SET PROBLEM: Tally the lines containing "scene" and report the number alone.

TASK MATERIAL:

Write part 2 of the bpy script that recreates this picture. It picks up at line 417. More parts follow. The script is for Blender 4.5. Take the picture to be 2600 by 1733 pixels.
---
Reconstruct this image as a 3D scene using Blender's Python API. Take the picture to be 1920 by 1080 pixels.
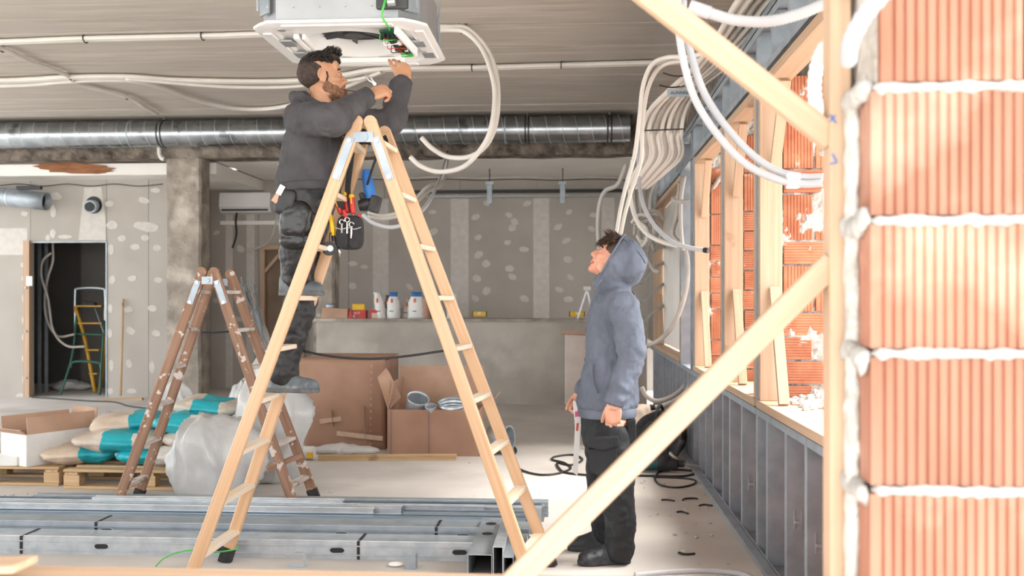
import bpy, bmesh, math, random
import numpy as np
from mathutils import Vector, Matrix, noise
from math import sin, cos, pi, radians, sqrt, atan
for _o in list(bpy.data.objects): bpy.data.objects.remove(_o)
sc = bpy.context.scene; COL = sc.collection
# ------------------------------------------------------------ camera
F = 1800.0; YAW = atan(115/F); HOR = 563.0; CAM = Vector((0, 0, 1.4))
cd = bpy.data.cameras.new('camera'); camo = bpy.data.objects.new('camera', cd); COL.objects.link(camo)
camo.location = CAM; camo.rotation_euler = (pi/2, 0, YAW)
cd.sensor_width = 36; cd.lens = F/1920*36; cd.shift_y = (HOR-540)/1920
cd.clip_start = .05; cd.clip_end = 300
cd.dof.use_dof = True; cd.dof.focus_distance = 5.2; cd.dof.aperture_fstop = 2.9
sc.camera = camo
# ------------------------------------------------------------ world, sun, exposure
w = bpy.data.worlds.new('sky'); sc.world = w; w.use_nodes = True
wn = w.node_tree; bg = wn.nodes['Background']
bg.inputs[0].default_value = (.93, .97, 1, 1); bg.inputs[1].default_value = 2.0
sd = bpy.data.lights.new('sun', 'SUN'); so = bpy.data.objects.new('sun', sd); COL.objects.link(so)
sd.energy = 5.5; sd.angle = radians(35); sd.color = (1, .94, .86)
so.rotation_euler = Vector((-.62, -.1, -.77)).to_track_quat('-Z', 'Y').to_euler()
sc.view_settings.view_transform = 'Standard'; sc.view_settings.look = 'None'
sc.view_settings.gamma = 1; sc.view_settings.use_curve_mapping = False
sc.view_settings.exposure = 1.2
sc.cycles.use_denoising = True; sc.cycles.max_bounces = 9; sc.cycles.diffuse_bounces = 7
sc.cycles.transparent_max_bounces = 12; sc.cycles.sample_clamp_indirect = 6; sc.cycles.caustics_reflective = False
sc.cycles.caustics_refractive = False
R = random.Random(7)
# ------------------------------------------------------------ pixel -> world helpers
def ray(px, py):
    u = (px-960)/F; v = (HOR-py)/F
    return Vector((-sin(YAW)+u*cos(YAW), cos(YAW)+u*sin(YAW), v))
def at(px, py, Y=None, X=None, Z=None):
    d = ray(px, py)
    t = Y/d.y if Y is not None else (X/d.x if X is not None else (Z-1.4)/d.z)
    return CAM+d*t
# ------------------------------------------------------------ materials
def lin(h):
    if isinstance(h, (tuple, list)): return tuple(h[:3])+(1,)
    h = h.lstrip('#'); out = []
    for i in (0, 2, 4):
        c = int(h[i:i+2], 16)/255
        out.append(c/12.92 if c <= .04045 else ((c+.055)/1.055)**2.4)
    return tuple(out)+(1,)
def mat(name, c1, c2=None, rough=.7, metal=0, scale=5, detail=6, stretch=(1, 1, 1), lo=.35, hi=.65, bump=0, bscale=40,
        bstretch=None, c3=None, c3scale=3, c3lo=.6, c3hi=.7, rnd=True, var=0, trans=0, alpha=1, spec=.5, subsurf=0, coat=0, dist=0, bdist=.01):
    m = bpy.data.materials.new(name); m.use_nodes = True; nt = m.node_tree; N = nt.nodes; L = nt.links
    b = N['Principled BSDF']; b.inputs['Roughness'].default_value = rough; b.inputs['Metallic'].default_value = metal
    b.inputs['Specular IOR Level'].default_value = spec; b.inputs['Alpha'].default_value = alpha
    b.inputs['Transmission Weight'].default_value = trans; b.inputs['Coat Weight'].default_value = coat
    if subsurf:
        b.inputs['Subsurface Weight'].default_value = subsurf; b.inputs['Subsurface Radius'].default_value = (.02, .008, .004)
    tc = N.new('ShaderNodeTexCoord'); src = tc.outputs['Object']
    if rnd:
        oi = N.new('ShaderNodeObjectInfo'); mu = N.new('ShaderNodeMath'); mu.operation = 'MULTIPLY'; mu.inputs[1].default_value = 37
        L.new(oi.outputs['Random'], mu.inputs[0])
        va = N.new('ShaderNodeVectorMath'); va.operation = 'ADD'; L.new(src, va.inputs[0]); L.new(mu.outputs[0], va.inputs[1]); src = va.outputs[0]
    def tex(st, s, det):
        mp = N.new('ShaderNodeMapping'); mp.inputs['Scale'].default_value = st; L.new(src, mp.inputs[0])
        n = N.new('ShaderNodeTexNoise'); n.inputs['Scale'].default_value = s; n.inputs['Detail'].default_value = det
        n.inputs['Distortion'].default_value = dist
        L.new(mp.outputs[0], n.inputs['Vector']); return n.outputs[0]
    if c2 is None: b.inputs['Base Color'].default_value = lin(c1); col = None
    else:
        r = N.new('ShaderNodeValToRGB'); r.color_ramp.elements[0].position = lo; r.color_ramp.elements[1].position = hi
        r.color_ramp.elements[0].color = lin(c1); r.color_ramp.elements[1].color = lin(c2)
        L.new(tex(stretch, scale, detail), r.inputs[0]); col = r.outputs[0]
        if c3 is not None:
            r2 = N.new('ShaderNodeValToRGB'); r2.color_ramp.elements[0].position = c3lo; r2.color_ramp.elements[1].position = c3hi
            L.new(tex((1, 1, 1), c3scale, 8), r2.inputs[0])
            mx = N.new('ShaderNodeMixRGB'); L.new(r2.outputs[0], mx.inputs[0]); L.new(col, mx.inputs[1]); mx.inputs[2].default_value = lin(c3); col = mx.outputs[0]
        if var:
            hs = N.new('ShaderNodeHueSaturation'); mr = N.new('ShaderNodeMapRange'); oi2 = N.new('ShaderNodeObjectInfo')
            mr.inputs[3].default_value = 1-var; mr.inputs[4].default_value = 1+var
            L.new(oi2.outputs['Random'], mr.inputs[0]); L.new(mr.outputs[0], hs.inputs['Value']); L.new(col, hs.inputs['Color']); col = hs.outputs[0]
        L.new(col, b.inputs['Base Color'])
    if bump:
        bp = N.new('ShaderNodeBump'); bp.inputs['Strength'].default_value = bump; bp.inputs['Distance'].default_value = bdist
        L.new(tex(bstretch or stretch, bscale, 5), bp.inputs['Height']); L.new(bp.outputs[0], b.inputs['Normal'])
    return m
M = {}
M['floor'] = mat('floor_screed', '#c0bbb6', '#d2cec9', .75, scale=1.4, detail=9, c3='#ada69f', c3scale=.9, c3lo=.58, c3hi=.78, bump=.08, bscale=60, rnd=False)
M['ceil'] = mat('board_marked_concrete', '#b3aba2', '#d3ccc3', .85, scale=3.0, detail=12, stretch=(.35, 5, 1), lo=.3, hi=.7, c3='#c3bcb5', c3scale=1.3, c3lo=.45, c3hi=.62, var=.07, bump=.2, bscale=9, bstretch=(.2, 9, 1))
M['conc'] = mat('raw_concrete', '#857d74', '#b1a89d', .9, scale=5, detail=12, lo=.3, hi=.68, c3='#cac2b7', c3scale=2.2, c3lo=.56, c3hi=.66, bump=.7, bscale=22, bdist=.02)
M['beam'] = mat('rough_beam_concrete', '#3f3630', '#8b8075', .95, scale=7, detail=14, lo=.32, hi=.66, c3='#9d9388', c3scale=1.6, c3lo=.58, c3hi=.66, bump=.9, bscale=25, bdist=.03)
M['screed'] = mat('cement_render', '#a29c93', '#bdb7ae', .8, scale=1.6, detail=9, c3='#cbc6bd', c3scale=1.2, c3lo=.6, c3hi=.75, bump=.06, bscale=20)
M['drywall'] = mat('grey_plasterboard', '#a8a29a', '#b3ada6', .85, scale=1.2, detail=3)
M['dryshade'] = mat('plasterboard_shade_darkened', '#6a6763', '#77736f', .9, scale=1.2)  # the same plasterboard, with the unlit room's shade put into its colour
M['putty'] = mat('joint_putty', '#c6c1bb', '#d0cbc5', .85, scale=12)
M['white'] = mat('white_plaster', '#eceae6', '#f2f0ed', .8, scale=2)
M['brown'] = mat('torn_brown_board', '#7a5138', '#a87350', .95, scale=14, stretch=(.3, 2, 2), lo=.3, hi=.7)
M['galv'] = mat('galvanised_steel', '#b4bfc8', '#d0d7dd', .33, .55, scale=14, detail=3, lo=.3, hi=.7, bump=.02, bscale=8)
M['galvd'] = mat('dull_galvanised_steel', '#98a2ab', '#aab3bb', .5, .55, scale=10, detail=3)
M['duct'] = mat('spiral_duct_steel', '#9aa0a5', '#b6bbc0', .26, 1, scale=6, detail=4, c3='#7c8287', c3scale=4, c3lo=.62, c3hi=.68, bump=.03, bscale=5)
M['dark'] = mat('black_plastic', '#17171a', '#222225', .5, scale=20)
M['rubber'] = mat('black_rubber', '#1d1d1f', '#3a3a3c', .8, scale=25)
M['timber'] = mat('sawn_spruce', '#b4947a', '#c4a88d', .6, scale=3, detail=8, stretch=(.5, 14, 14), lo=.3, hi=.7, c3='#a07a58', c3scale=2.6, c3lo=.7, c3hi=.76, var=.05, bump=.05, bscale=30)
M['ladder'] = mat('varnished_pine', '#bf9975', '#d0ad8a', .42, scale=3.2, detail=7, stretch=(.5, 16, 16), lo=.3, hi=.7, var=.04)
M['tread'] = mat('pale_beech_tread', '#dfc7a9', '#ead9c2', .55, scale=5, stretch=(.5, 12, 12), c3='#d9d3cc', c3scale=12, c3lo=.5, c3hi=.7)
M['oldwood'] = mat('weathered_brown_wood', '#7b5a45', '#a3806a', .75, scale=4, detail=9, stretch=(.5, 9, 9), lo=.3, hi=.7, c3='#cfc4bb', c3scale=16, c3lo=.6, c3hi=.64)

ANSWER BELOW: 2